L'analyse paraît simple du côté des ornithologues et des journalistes, tant il paraît évident qu’ils aient été victimes de violences, commises en réunion (plusieurs agresseurs) et avec arme (la pelle, pas le slip), telles que prévues par les articles 222-13 du code pénal, la peine encourue dépendant des conséquences des violences en question. Ainsi en cas d’incapacité de travail supérieure à 8 jours pour l’une des victimes, les violences en réunion avec arme sont punies d’une peine de 5 ans d’emprisonnement et de 100.000 € d’amende.

Du côté de l’homme en slip, il a été annoncé qu’une plainte serait déposée pour violation de domicile et atteinte au droit à l’image et à la vie privée.

Concernant la violation de domicile susceptible d’être reprochée aux protecteurs des pinsons, cette infraction est prévue par l’article 226-4 du code pénal. La question principale est de définir la notion de domicile. Selon la jurisprudence, il s’agit du local d’habitation où une personne à sa résidence habituelle, comprenant ses dépendances et jardin.

Cependant, s'agissant d'un jardin, il convient pour que l’infraction soit constituée qu’il soit entièrement clos ce qui, au regard des images publiées, n’est apparemment pas le cas.

Dans ces conditions, l’infraction de violation de domicile ne me paraît pas pouvoir être reprochée à M. Allain Bougrain-Dubourg et ses acolytes.

L’atteinte au droit à l’image et à la vie privée concerne, on s’en doute, la publication rapide et massive des images de « l’homme en slip » et des détournements qui ont suivi, notamment via Twitter.

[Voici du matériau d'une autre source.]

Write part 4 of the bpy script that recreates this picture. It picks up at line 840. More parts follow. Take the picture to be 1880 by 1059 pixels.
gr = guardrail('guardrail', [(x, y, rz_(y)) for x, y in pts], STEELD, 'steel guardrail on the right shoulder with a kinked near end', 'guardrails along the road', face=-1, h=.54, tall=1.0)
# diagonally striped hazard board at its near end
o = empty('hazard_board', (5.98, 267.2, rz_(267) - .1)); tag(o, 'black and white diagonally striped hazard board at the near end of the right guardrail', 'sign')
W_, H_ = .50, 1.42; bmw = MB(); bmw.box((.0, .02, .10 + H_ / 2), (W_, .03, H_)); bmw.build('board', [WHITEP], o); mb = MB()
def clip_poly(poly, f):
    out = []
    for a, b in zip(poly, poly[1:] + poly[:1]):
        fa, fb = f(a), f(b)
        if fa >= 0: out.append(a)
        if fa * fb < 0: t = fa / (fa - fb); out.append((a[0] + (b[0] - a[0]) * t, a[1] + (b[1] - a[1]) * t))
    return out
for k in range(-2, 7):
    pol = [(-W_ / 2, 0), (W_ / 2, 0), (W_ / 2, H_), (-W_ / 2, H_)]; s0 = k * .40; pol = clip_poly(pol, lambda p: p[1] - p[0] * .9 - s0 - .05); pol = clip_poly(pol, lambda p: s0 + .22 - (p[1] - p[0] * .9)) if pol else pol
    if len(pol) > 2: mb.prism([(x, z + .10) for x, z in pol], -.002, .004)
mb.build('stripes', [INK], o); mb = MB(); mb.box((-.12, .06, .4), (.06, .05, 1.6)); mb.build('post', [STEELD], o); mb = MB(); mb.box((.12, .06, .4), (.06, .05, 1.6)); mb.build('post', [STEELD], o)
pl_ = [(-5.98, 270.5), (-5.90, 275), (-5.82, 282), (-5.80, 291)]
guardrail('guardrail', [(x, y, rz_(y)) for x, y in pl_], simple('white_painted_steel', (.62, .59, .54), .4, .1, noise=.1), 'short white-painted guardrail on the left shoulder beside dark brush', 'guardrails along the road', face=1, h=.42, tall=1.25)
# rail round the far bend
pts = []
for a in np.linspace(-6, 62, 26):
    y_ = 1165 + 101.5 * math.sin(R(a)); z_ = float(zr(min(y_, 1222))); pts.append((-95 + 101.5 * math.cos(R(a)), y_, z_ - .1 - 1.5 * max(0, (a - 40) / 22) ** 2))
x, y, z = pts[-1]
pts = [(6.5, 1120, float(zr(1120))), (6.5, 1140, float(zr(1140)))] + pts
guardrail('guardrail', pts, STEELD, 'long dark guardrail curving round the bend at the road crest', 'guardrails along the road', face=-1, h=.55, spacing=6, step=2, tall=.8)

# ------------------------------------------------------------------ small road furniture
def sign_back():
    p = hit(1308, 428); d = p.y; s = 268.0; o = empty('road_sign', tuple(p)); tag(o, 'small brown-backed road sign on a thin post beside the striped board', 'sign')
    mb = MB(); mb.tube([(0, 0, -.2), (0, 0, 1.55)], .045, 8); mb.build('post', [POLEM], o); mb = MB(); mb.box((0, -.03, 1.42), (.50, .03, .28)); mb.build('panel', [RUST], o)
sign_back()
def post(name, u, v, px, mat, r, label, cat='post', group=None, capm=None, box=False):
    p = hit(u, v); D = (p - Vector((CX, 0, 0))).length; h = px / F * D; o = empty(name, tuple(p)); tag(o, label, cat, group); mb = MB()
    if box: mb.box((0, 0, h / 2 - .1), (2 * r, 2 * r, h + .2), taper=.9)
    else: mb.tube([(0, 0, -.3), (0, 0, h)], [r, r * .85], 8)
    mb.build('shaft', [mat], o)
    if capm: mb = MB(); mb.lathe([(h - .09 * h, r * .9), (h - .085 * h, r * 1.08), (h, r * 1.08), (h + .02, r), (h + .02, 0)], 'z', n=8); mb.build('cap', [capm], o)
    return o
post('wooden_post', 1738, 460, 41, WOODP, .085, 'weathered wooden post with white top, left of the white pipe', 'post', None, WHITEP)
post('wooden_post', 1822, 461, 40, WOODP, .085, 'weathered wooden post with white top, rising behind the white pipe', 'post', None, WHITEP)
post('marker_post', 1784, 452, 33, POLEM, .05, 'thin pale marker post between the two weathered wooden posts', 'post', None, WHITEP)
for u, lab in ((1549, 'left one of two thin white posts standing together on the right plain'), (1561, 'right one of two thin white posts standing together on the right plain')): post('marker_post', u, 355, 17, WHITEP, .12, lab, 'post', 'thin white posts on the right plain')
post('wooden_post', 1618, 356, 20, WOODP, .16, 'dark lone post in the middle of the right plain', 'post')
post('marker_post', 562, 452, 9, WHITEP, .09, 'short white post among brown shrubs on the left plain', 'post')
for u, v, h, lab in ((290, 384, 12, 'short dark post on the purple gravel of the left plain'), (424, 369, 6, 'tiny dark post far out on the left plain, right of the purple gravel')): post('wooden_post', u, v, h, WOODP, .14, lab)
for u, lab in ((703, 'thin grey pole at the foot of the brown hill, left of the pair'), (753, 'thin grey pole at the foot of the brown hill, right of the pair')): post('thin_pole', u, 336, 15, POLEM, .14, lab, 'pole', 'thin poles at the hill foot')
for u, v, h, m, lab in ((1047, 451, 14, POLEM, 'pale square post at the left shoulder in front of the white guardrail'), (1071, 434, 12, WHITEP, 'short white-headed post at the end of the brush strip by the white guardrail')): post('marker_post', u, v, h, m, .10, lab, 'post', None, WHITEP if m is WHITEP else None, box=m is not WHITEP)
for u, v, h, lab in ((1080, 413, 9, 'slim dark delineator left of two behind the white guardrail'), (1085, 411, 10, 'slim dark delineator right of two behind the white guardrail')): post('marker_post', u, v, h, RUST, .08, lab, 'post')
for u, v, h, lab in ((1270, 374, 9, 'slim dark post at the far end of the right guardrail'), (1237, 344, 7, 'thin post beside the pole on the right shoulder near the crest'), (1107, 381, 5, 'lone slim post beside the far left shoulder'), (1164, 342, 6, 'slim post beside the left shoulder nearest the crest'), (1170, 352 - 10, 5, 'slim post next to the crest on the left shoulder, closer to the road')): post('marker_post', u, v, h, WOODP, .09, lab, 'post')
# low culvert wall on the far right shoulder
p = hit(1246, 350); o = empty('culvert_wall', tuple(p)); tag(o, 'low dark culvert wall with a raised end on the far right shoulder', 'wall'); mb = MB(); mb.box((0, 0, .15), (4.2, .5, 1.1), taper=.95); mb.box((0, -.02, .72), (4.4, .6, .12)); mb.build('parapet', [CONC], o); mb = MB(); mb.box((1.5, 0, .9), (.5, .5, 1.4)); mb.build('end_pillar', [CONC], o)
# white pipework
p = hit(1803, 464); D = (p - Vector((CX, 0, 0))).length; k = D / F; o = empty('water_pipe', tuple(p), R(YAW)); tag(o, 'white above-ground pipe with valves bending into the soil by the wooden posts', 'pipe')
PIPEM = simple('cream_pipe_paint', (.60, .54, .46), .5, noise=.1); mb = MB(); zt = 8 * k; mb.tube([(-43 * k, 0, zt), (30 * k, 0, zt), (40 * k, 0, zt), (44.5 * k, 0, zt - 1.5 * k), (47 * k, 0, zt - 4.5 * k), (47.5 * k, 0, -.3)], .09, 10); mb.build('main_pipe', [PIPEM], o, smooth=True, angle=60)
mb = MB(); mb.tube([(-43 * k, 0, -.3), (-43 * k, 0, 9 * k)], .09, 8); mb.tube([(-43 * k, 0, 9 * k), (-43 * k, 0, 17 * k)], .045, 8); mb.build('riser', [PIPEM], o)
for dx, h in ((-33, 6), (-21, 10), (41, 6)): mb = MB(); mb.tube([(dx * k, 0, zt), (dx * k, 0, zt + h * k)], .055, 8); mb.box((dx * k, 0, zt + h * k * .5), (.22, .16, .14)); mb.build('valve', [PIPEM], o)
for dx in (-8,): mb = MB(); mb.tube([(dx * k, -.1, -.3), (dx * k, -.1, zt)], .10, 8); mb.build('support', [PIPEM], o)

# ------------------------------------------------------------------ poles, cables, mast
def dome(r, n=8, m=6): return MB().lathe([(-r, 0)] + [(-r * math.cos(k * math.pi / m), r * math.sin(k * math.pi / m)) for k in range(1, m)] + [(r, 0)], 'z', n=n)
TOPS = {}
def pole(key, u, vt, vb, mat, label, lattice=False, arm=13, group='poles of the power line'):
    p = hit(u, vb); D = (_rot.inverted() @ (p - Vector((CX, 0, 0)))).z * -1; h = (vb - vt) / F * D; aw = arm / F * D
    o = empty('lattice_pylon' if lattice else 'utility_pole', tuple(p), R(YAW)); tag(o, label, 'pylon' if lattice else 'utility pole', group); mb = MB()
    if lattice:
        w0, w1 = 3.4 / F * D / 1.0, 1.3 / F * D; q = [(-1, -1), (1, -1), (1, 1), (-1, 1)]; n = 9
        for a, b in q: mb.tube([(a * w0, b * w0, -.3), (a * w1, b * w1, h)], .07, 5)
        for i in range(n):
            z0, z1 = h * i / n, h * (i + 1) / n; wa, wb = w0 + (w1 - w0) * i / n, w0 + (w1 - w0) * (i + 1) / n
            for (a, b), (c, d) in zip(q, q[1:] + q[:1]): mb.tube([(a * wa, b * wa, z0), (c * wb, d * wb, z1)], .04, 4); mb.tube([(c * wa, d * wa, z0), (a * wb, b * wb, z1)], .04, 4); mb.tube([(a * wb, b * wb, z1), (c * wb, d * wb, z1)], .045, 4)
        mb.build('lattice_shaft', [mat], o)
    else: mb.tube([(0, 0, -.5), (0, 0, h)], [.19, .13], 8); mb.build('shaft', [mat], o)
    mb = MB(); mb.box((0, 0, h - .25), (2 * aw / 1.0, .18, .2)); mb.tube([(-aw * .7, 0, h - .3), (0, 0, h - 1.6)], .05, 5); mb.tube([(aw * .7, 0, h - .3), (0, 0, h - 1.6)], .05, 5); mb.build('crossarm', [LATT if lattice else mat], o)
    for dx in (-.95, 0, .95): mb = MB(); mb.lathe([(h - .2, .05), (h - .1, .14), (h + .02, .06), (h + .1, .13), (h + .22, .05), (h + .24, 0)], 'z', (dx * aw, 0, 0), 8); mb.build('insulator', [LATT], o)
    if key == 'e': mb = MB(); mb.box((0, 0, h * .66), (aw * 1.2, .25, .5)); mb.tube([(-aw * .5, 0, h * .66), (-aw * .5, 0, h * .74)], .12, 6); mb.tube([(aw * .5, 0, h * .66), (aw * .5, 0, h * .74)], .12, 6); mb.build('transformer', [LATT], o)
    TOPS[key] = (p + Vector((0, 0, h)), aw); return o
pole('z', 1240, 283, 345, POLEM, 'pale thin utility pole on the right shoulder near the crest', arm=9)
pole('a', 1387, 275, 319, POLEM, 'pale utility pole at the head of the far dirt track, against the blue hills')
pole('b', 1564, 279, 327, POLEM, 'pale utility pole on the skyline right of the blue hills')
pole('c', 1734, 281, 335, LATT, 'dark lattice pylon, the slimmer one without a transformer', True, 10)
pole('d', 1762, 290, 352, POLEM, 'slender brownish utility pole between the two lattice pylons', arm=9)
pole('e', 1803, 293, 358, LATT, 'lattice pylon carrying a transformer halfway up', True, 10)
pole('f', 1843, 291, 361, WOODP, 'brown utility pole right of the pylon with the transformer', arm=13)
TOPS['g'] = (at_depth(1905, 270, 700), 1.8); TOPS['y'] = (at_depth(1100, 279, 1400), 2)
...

Il est vrai que l’article 226-1 du code pénal punit l’atteinte volontaire à la vie privée notamment par la fixation, l’enregistrement, ou la transmission, sans le consentement de celle-ci, de l’image d’une personne se trouvant dans un lieu privé.

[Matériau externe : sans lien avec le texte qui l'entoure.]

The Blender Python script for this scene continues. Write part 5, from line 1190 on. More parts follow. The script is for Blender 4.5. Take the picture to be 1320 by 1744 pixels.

La photographie de l’homme en slip porte-t-elle atteinte sa vie privée selon les conditions posées par ce texte de loi ?

La condition tenant au caractère privé du lieu me semble parfaitement remplie, « l’homme en slip » se trouvant apparemment dans son jardin.

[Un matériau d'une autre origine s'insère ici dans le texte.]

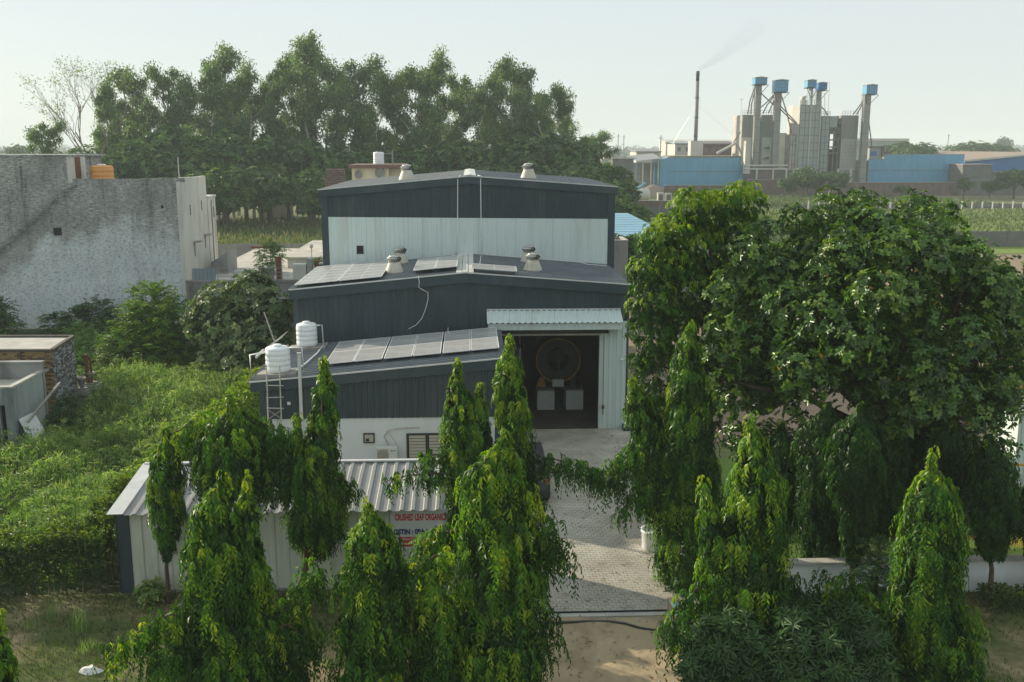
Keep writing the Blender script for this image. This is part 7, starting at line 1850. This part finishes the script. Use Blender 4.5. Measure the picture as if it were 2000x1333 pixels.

Concernant l’absence de consentement, on peut supposer que ce monsieur visiblement peu frileux n'ait nullement signifié son accord pour être photographié dans cette tenue vestimentaire, non plus que pour la diffusion de cette image.

Dans ces conditions, les prises de vues de « l’homme en slip » dans son jardin ainsi que leur diffusion sont effectivement susceptibles de faire l’objet de poursuites pénales, de même que leur utilisation par d’autres médias par le biais de l’infraction de recel.

Ainsi, aussi drôle soit l’image de cet homme en presque tenue de Superman (à un ou deux éléments près) brandissant sa pelle, la loi nous rappelle que nous sommes en présence d’une atteinte à la vie privée d’une personne qui, malgré son attitude aisément perçue comme agressive, n’a pas demandé une telle publicité.